-------- Data section

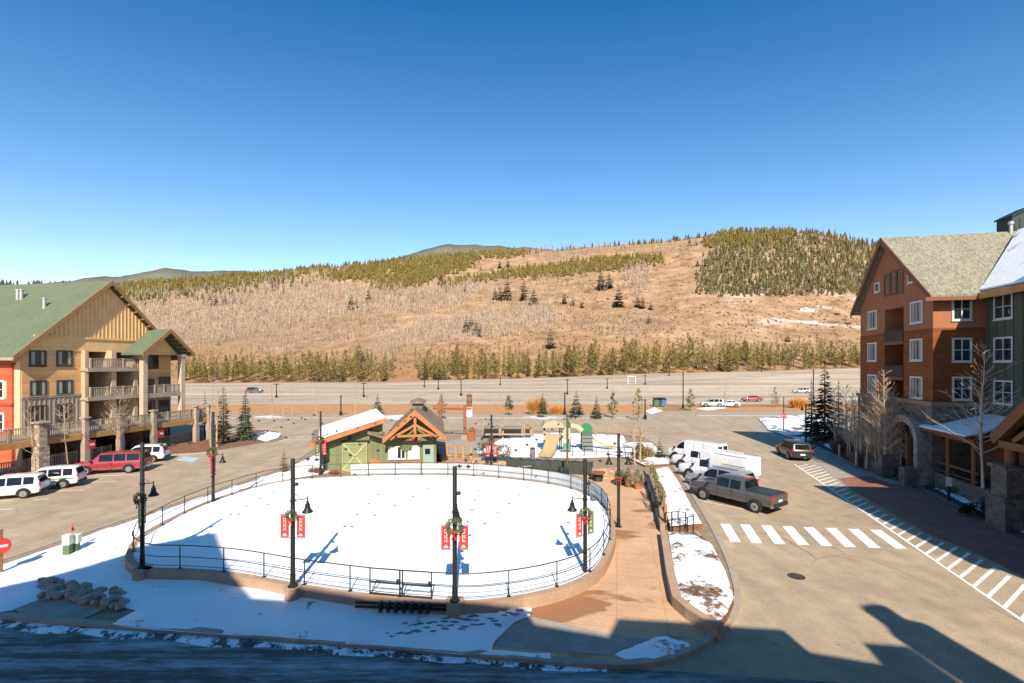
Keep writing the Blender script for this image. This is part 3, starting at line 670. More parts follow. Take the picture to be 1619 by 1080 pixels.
# porch gable on tall piers
pr=1.9; ga,gb=X(227,-pr),X(287,-pr); gm_=(ga+gb)/2; zg=13.3; zE=10.75; g0=ga-1.0; g1=gb+.9
mb=MB()
for x0 in (g0,g1):
    mb.extr([(gm_,-pr-1.0,zg),(x0,-pr-1.0,zE-.3),(x0,-pr-1.0,zE-.06),(gm_,-pr-1.0,zg+.25)],(0,pr+1.2,0))
pg=mb.build('porch_roof',GRROOF,lodge)
mb=MB()
for x0 in (g0,g1):
    mb.extr([(gm_,-pr-1.08,zg-.2),(x0-.02,-pr-1.08,zE-.46),(x0-.02,-pr-1.08,zE),(gm_,-pr-1.08,zg+.3)],(0,.08,0))
    for k in range(6):
        t=(k+.5)/6; mb.box(gm_+(x0-gm_)*t,-pr-.4,zg+(zE-.3-zg)*t-.12,.1,1.2,.18)
mb.build('bargeboard',SOFF,pg)
mb=MB(); mb.extr([(ga,-pr+.5,zE-.2),(gb,-pr+.5,zE-.2),(gm_,-pr+.5,zg-.3)],(0,.15,0)); mb.build('porch_gable',GABLEY,lodge)
STUC=mat('stucco_pier',(.47,.37,.27),.85,.12,1.5,0,.2)
for xx in (ga,gb):
    mb=MB(); mb.extr([(xx-.27,-pr-.27,3),(xx+.27,-pr-.27,3),(xx+.27,-pr+.27,3),(xx-.27,-pr+.27,3)],(0,0,zE-3.1)); mb.box(xx,-pr,zE-.25,.72,.72,.3); mb.build('porch_pier',STUC,lodge)
mb=MB(); mb.bx(bx1,gb+.3,-pr-.1,0,5.72,6.0); mb.bx(bx1,gb+.3,-pr-.2,-pr-.1,5.6,6.1); mb.build('porch_floor',GREYW,lodge)
baluster_rail(lodge,(bx1,-pr,6.0),(gb,-pr,6.0),1.0,GREYW,'porch_railing',4)
# rear wing roof that shows at the far left
mb=MB(); mb.extr([(-6,20,13.2),(W/2,20,zr-.5),(W/2,20,zr-.2),(-6,20,13.5)],(0,12,0)); mb.build('rear_roof',GRROOF,lodge)
mb=MB(); mb.bx(-9,0,14,34,0,13); mb.build('rear_wing',CREAM,lodge)
# cream pilaster strip and red annex at the picture's edge
REDW=siding('red_siding',(.60,.115,.055),.2)
AF=Facade(LF.P+LF.d*0-LF.n*0,(math.cos(R(-8)),math.sin(R(-8)))) 
ann=thing('red_annex','orange red annex with white framed windows at the lodge corner','building',LF.P,LF.rz)
mb=MB(); mb.bx(-.3,-.02,.75,14,0,9.35); mb.build('wall',REDW,ann)
mb=MB(); mb.bx(-.5,-.02,.6,14.2,9.35,9.6); mb.bx(-.4,-.02,.7,14,5.6,5.85); mb.build('cornice',mat('red_trim',(.35,.06,.04),.7,.1,1),ann)
for z0,z1 in ((6.4,7.8),(3.4,4.8)): window(ann,1.75,2.7,z0,z1,WHITEF,1,1,-.3,axis='y',fw=.16)
mb=MB(); mb.bx(-.32,-.3,1.35,1.6,6.3,7.9); mb.build('shutter',CREAM,ann); mb=MB(); mb.bx(-.12,-.0,.05,.74,2.9,10.3); mb.build('pilaster',CREAM,ann)
# ===== raised walkway in front of the lodge
wk=thing('raised_walkway','raised timber walkway with grey balustrade running along the lodge front','walkway',LF.P,LF.rz)
yo=-4.3; xa,xb=-16,X(333,yo)
mb=MB(); mb.bx(xa,xb,yo,0-.13,2.72,2.98); mb.build('deck',GREYW,wk)
mb=MB(); mb.bx(xa,xb,yo-.14,yo,2.35,2.9); mb.bx(xa,xb,yo+.3,yo+.5,2.3,2.715); mb.build('beam',BEAMY,wk)
baluster_rail(wk,(xa,yo+.05,2.98),(xb,yo+.05,2.98),1.02,GREYW,'balustrade',22)
PIERS=stone('pier_stone',(.28,.21,.14),(.40,.31,.22),(.50,.40,.30),2.6)
for px in (-60,64,135,190,243,310,330):
    xx=X(px,yo-.2); mb=MB(); w=.42 if px in(64,-60) else .25
    mb.bx(xx-w,xx+w,yo-.2-w,yo-.2+w,0,2.3); mb.bx(xx-w*.75,xx+w*.75,yo-.2-w*.75,yo-.2+w*.75,2.3,4.3); mb.bx(xx-w-.06,xx+w+.06,yo-.26-w,yo-.14+w,4.3,4.45)
    mb.build('pillar',PIERS if px in(64,-60) else GREYW,wk)
fence=thing('balustrade_fence','grey slatted balustrade at ground level under the walkway','fence',LF.P+LF.n*(yo+.9),LF.rz)
for a,b in ((-16,X(58,yo)),(X(72,yo),X(133,yo)),(X(140,yo),X(186,yo)),(X(250,yo),X(330,yo))): baluster_rail(fence,(a,0,.1),(b,0,.1),1.05,GREYW,'panel',3)
RED=mat('red_cloth',(.50,.035,.04),.7,.12,3); 
for px in (142,252):
    xx=X(px,yo-.5); t=LF.P+LF.d*xx+LF.n*(yo-.75)
    s=thing('hanging_sign','small red sign hanging from the walkway '+('above the red wagon' if px<200 else 'near the porch piers'),'sign',(t.x,t.y,1.45),LF.rz)
    mb=MB(); mb.bx(-.32,.32,-.03,.03,0,.75); mb.build('panel',RED,s); mb=MB(); mb.tube([(-.34,0,.8),(.34,0,.8)],.025,6); mb.build('bracket',BLACK,s); mb=MB(); mb.bx(-.2,.2,-.036,-.03,.28,.5); mb.build('emblem',WHITEF,s)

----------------

Instruction:
All the lines above are to be given again exactly as they read, with the pictures removed.

Result of this task:
Keep writing the Blender script for this image. This is part 3, starting at line 670. More parts follow. Take the picture to be 1619 by 1080 pixels.
# porch gable on tall piers
pr=1.9; ga,gb=X(227,-pr),X(287,-pr); gm_=(ga+gb)/2; zg=13.3; zE=10.75; g0=ga-1.0; g1=gb+.9
mb=MB()
for x0 in (g0,g1):
    mb.extr([(gm_,-pr-1.0,zg),(x0,-pr-1.0,zE-.3),(x0,-pr-1.0,zE-.06),(gm_,-pr-1.0,zg+.25)],(0,pr+1.2,0))
pg=mb.build('porch_roof',GRROOF,lodge)
mb=MB()
for x0 in (g0,g1):
    mb.extr([(gm_,-pr-1.08,zg-.2),(x0-.02,-pr-1.08,zE-.46),(x0-.02,-pr-1.08,zE),(gm_,-pr-1.08,zg+.3)],(0,.08,0))
    for k in range(6):
        t=(k+.5)/6; mb.box(gm_+(x0-gm_)*t,-pr-.4,zg+(zE-.3-zg)*t-.12,.1,1.2,.18)
mb.build('bargeboard',SOFF,pg)
mb=MB(); mb.extr([(ga,-pr+.5,zE-.2),(gb,-pr+.5,zE-.2),(gm_,-pr+.5,zg-.3)],(0,.15,0)); mb.build('porch_gable',GABLEY,lodge)
STUC=mat('stucco_pier',(.47,.37,.27),.85,.12,1.5,0,.2)
for xx in (ga,gb):
    mb=MB(); mb.extr([(xx-.27,-pr-.27,3),(xx+.27,-pr-.27,3),(xx+.27,-pr+.27,3),(xx-.27,-pr+.27,3)],(0,0,zE-3.1)); mb.box(xx,-pr,zE-.25,.72,.72,.3); mb.build('porch_pier',STUC,lodge)
mb=MB(); mb.bx(bx1,gb+.3,-pr-.1,0,5.72,6.0); mb.bx(bx1,gb+.3,-pr-.2,-pr-.1,5.6,6.1); mb.build('porch_floor',GREYW,lodge)
baluster_rail(lodge,(bx1,-pr,6.0),(gb,-pr,6.0),1.0,GREYW,'porch_railing',4)
# rear wing roof that shows at the far left
mb=MB(); mb.extr([(-6,20,13.2),(W/2,20,zr-.5),(W/2,20,zr-.2),(-6,20,13.5)],(0,12,0)); mb.build('rear_roof',GRROOF,lodge)
mb=MB(); mb.bx(-9,0,14,34,0,13); mb.build('rear_wing',CREAM,lodge)
# cream pilaster strip and red annex at the picture's edge
REDW=siding('red_siding',(.60,.115,.055),.2)
AF=Facade(LF.P+LF.d*0-LF.n*0,(math.cos(R(-8)),math.sin(R(-8)))) 
ann=thing('red_annex','orange red annex with white framed windows at the lodge corner','building',LF.P,LF.rz)
mb=MB(); mb.bx(-.3,-.02,.75,14,0,9.35); mb.build('wall',REDW,ann)
mb=MB(); mb.bx(-.5,-.02,.6,14.2,9.35,9.6); mb.bx(-.4,-.02,.7,14,5.6,5.85); mb.build('cornice',mat('red_trim',(.35,.06,.04),.7,.1,1),ann)
for z0,z1 in ((6.4,7.8),(3.4,4.8)): window(ann,1.75,2.7,z0,z1,WHITEF,1,1,-.3,axis='y',fw=.16)
mb=MB(); mb.bx(-.32,-.3,1.35,1.6,6.3,7.9); mb.build('shutter',CREAM,ann); mb=MB(); mb.bx(-.12,-.0,.05,.74,2.9,10.3); mb.build('pilaster',CREAM,ann)
# ===== raised walkway in front of the lodge
wk=thing('raised_walkway','raised timber walkway with grey balustrade running along the lodge front','walkway',LF.P,LF.rz)
yo=-4.3; xa,xb=-16,X(333,yo)
mb=MB(); mb.bx(xa,xb,yo,0-.13,2.72,2.98); mb.build('deck',GREYW,wk)
mb=MB(); mb.bx(xa,xb,yo-.14,yo,2.35,2.9); mb.bx(xa,xb,yo+.3,yo+.5,2.3,2.715); mb.build('beam',BEAMY,wk)
baluster_rail(wk,(xa,yo+.05,2.98),(xb,yo+.05,2.98),1.02,GREYW,'balustrade',22)
PIERS=stone('pier_stone',(.28,.21,.14),(.40,.31,.22),(.50,.40,.30),2.6)
for px in (-60,64,135,190,243,310,330):
    xx=X(px,yo-.2); mb=MB(); w=.42 if px in(64,-60) else .25
    mb.bx(xx-w,xx+w,yo-.2-w,yo-.2+w,0,2.3); mb.bx(xx-w*.75,xx+w*.75,yo-.2-w*.75,yo-.2+w*.75,2.3,4.3); mb.bx(xx-w-.06,xx+w+.06,yo-.26-w,yo-.14+w,4.3,4.45)
    mb.build('pillar',PIERS if px in(64,-60) else GREYW,wk)
fence=thing('balustrade_fence','grey slatted balustrade at ground level under the walkway','fence',LF.P+LF.n*(yo+.9),LF.rz)
for a,b in ((-16,X(58,yo)),(X(72,yo),X(133,yo)),(X(140,yo),X(186,yo)),(X(250,yo),X(330,yo))): baluster_rail(fence,(a,0,.1),(b,0,.1),1.05,GREYW,'panel',3)
RED=mat('red_cloth',(.50,.035,.04),.7,.12,3); 
for px in (142,252):
    xx=X(px,yo-.5); t=LF.P+LF.d*xx+LF.n*(yo-.75)
    s=thing('hanging_sign','small red sign hanging from the walkway '+('above the red wagon' if px<200 else 'near the porch piers'),'sign',(t.x,t.y,1.45),LF.rz)
    mb=MB(); mb.bx(-.32,.32,-.03,.03,0,.75); mb.build('panel',RED,s); mb=MB(); mb.tube([(-.34,0,.8),(.34,0,.8)],.025,6); mb.build('bracket',BLACK,s); mb=MB(); mb.bx(-.2,.2,-.036,-.03,.28,.5); mb.build('emblem',WHITEF,s)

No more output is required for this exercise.